In the short term, the U.S. economy still has a lot of residual strength. Some of it may even spark an upturn next year. Buried in the dismal employment numbers last month were continuing growth in health care jobs--a sign that the affordable care act is not depressing employment, and may be spurring it, as its major provisions unfold. There are other positives that may pay off.
But that residual strength can also mask a situation that may well be worse than it might appear. America is still awash in cheap stuff. People don't look like people looked in the Great Depression. They are better clothed, they have TVs etc. Food is still plentiful, even if what's cheaply available is bloating people to a grotesque degree and creating long-term health problems. The first visible sign of trouble now is housing, and that's likely the first to become very obvious. We've somehow learned to live with a degree of homelessness that was unthinkable between the Depression and the 1980s. But it could get more obviously worse.
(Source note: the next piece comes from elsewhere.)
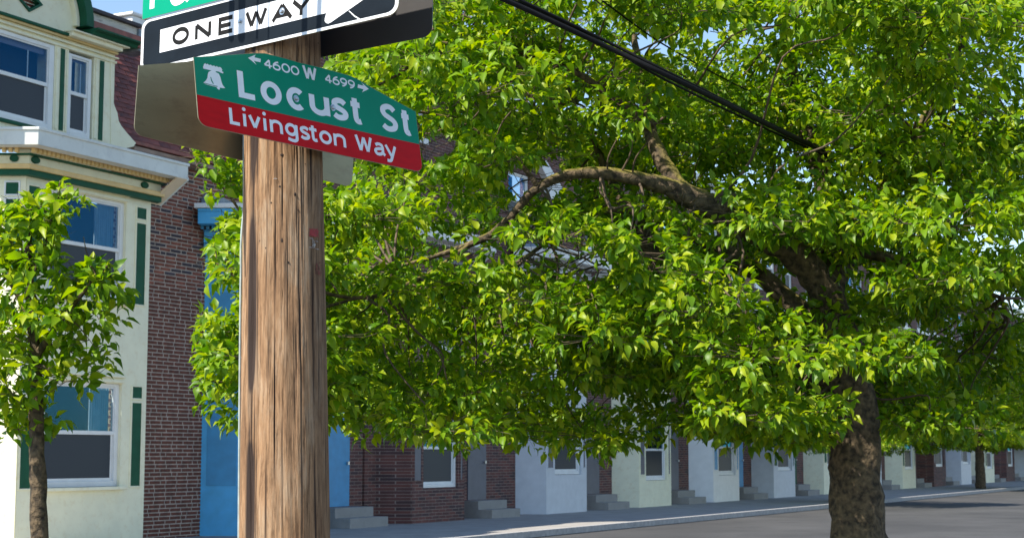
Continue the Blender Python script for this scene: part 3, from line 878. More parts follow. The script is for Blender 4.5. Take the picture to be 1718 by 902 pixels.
greyp = surf('pale_grey_paint', (0.62, 0.64, 0.66), 0.5, 0.06, 4)
greyd = surf('dark_grey_paint', (0.13, 0.13, 0.15), 0.5, 0.1, 4)
t_b = local(at(413, 345, 33.0))[0]
xb = on_plane(413, 420, P0, nH); t_blue = local(xb)[0]
H2 = neighbour('blue bay windowed house behind the utility pole, next to the cream house', t_blue, 2.6, (blue, bluedk, blue, bluedk, bluedk), -0.55, width=6.6)
fl = MB()                                               # ragged lead flashing and white capping of the blue bay
z = tuple(v - 0.55 for v in zz1)
sweep(fl, 0.30, 0.66, z[0]+0.03, z[0]+0.13, 2.8, 0.0, SL+0.12, ret=False)
fl.build('white_capping', whitep, H2, bevel=0.01)
fl = MB()
fp = [(-0.55, z[0]+0.14), (0.5, z[0]+0.14), (0.5, z[0]+0.34), (0.1, z[0]+0.40), (-0.25, z[0]+0.37), (-0.42, z[0]+0.46), (-0.52, z[0]+0.32)]
fl.plate(fp, PROJ-0.05, PROJ-0.02); fl.build('lead_flashing', lead, H2, tri=True)

xc = local(on_plane(915, 440, P0, nH))[0]
t3 = t_blue + (xc - t_blue) * 0.48
neighbour('red brick house with white sills seen behind the leaves right of the street sign', t3, 2.6, (brickfar, greyd, whitep, greyd, greyp), 0.0, width=xc - t3, wx=[(0.75, 1.68), (3.6, 4.5)], zwin=(9.72, 10.9))
H4 = neighbour('brick house with pale grey bay cornice behind the big mossy limb', xc, 2.7, (greyp, greyd, whitep, greyd, greyp), 0.25, width=6.6, wx=[(-0.72, 0.40), (T_BAY+1.0, T_BAY+2.0)], zwin=(8.0, 9.50))
rk = MB()
rp = [(904,271),(916,268),(946,319),(944,333),(924,333),(922,322),(926,312)]
rk.plate([(tz(x, y, -0.55)[0] - xc, tz(x, y, -0.55)[1]) for x, y in rp][::-1], 0.55, 0.75)
rk.build('raking_board', whitep, H4, tri=True)
t5 = xc + 6.6
for k in range(4):
    neighbour(['brick house with cream bay next beyond the pale grey one', 'brick house with white bay, second beyond the pale grey one', 'brick house with grey bay far along the row', 'last brick house of the row in sight'][k],
              t5 + 6.6*k, 2.7, [(cream, greyd, whitep, greyd, cream), (whitep, bluedk, whitep, bluedk, whitep), (greyp, green, greyp, green, greyp), (cream, green, whitep, green, cream)][k], 0.1*k)

for k in range(8):                                      # the row goes on down the street
    neighbour(['pale grey', 'cream', 'brick'][k % 3] + ' bay house far down the street, ' + ['fifth', 'sixth', 'seventh', 'eighth', 'ninth', 'tenth', 'eleventh', 'twelfth'][k] + ' beyond the mossy limb', t5 + 6.6*(4+k), 2.7, [(greyp, greyd, whitep, greyd, greyp), (cream, green, whitep, green, cream), (brickfar, greyd, whitep, greyd, greyp)][k % 3], 0.1*(k % 4), group='far houses of the row')

# ------------------------------------------------------------------ utility pole
PY = 6.5
A_ = at(476, 478, PY); B_ = at(475, 85, PY)
def axis(z):
    k = (z - A_.z) / (B_.z - A_.z)
    return A_.lerp(B_, k)
def prad(z):
    k = (z - A_.z) / (B_.z - A_.z)
    return (68.0 + (63.0 - 68.0) * k) / F * 6.6
ZR = axis(0); ZR.z = 0
POLE = empty('utility_pole', 'weathered wooden utility pole carrying the street signs', 'pole', (axis(0).x, axis(0).y, 0))
POLE_O = Vector((axis(0).x, axis(0).y, 0))

def pole_dir(phi):                                      # phi = 0 faces the camera, negative to the left
    return Vector((math.sin(phi), -math.cos(phi), 0))
random.seed(5)
cracks = []
for x, d, w in ((431.5, 0.012, 0.10), (441, 0.006, 0.014), (457, 0.006, 0.012), (471, 0.007, 0.012), (508, 0.007, 0.014), (527, 0.006, 0.018)):
    cracks.append((math.asin((x - 475.5) / 66), d, w, -9, 20, random.uniform(0, 50)))
for k in range(300):
    z0 = random.uniform(1.2, 4.6)
    cracks.append((random.uniform(-1.6, 1.6), random.uniform(0.002, 0.006), random.uniform(0.005, 0.014), z0, z0 + random.uniform(0.08, 0.7), random.uniform(0, 50)))
NA = 420
zs_ = np.concatenate([np.linspace(-0.13, 1.5, 16), np.linspace(1.56, 4.4, 240), np.linspace(4.5, 9.0, 24)])
ph = np.linspace(-math.pi, math.pi, NA, endpoint=False)
verts = np.zeros((len(zs_), NA, 3)); stain_shade = np.zeros((len(zs_), NA))
for i, z in enumerate(zs_):
    ax = axis(z); r0 = prad(z)
    dr = np.zeros(NA)
    for (a, d, w, za, zb_, sd) in cracks:
        if z < za or z > zb_: continue
        fade = min(1, (z - za) / 0.12, (zb_ - z) / 0.12)
        aa = a + 0.035 * noise.noise((sd, z * 0.9, 0.3)) + 0.012 * noise.noise((sd, z * 5, 3.3))
        dr -= d * fade * min(1.3, max(0.0, 0.55 + 1.7 * noise.noise((sd, z * 2.6, 7)))) * np.exp(-((ph - aa) / w) ** 2)
    low = np.array([0.0045 * noise.noise((math.cos(p) * 2.2, math.sin(p) * 2.2, z * 0.5)) + 0.0028 * noise.noise((math.cos(p) * 9, math.sin(p) * 9, z * 0.9)) + 0.0011 * noise.noise((math.cos(p) * 34, math.sin(p) * 34, z * 2)) for p in ph])
    rr_ = r0 + dr + low
    band = np.exp(-((ph - math.asin((431.5-475.5)/66) - 0.03*noise.noise((2.2, z*1.1, 0))) / (0.085+0.02*noise.noise((4.2, z*2, 0))))**4) * (0.75 + 0.35*noise.noise((1.1, z*3, 5)))
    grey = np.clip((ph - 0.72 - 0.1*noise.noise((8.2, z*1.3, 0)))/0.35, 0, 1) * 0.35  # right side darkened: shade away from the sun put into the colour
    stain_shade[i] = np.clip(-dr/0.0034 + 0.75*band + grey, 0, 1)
    verts[i, :, 0] = ax.x + rr_ * np.sin(ph) - POLE_O.x
    verts[i, :, 1] = ax.y - rr_ * np.cos(ph) - POLE_O.y
    verts[i, :, 2] = z
pm = MB()
fs = []
for i in range(len(zs_) - 1):
    for k in range(NA):
        k2 = (k + 1) % NA
        fs.append((i*NA+k, i*NA+k2, (i+1)*NA+k2, (i+1)*NA+k))
fs.append(tuple(range((len(zs_)-1)*NA, len(zs_)*NA)))
pm.add(verts.reshape(-1, 3).tolist(), fs)
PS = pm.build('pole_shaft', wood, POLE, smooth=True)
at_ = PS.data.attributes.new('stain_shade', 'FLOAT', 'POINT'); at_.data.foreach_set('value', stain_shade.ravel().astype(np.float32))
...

All that Americans have to hang their hopes on at the moment is their vote, and GOPers are aggressively trying to take their right to vote away from them. It's hard to see how an election can be really decisive, since 2008 turned out not to be. But it was always going to take more than one election. Then there's some hope in the demographics, which is what's driving a lot of current politics: it's the last of the white supremacists, now driving the GOP. The economy itself may spring a few surprises, but when corporations seem so blindered that they don't care about the catastrophic future they are creating--along with the equally cynical fostering of present pain--they can't be counted on to do anything but evil.